Thursday, May 28, 2009

Most Palestinians want unity gov't — but what do their leaders want?

I saw this Reuters article this morning and it reminded me of a survey I read about in a recent International Crisis Group report, titled "Gaza's Unfinished Business." The survey in the ICG report showed that 40% of Gazans had no faith in either Fatah or Hamas before the Israeli offensive, and that number has risen to 60% in the months since the offensive. The Bir Zeit survey reported in this article claims that 58% of Palestinians (from a sample of over 6,000 from Gaza + West Bank) want a unity government. They should have it — but their leadership stands in the way.

The fundamental principle of democracy — before you get into variations like representative democ., parliamentary, etc. — is, to put it roughly, "let the people decide, and give the people what they want." The will of the people should supersede political differences; in a parliamentary system, parties debate and oppose one another with the ultimate goal of achieving a political outcome that is satisfactory to as many of the "people" as possible, including underrepresented minorities.

Perhaps I am naïve, but if the will of the people is so clear in Palestine, why doesn't the leadership respect it? Both Fatah and Hamas claim to support democracy. In fact, Hamas often claims to be the only truly democratically elected government in the Middle East; the Islamic movement's supporters cannot get over the ironic rejection of Hamas' victory by the West, so keen to spread democracy, so much less keen to respect its outcomes. I am reminded of Caliban's remark to Prospero in The Tempest:

You taught me language, and my profit on't
Is I know how to curse

The sharp-tongued anti-America rhetoric that we hear from Hamas' leadership should not surprise us; we are, in so many ways, Prospero. We have given Hamas the tools to walk and talk like a democracy, and they are using their newly acquired skills to throw mud in our faces. And we should not expect anything different — our support for democracy in Palestine was always half-hearted at best, and never intended to allow for majority representation of Hamas.

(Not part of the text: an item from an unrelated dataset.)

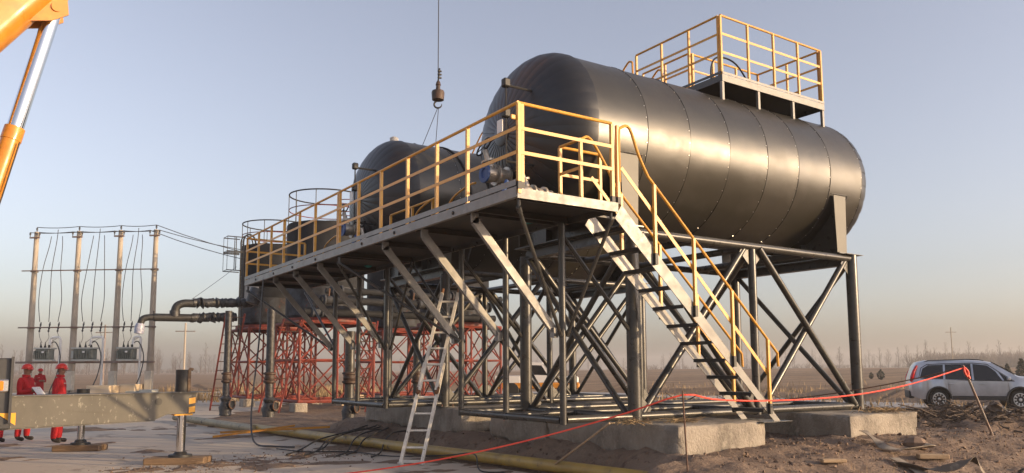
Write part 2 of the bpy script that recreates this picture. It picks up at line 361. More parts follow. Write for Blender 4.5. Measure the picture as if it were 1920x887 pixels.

But now that Hamas has the mandate in Gaza, and responsibility for 1.5 million people who are currently recovering from a catastrophic invasion, will they continue to curse us, and to curse Israel, without giving their own people what they so desperately want and need, the unity government that will be a critical step toward ending the siege and confronting the expansion of settlements in the West Bank? Will they continue to allow their resentment at being spurned by the Palestinian elite and the West to dictate the path forward? And as for Fatah, will they recognize Hamas as the coequal that they have clearly become? Or will they cling to power in the West Bank through underhanded means and deprive their own supporters of a viable political future?

What is it, really, that both Fatah and Hamas want? Do their priorities represent the people?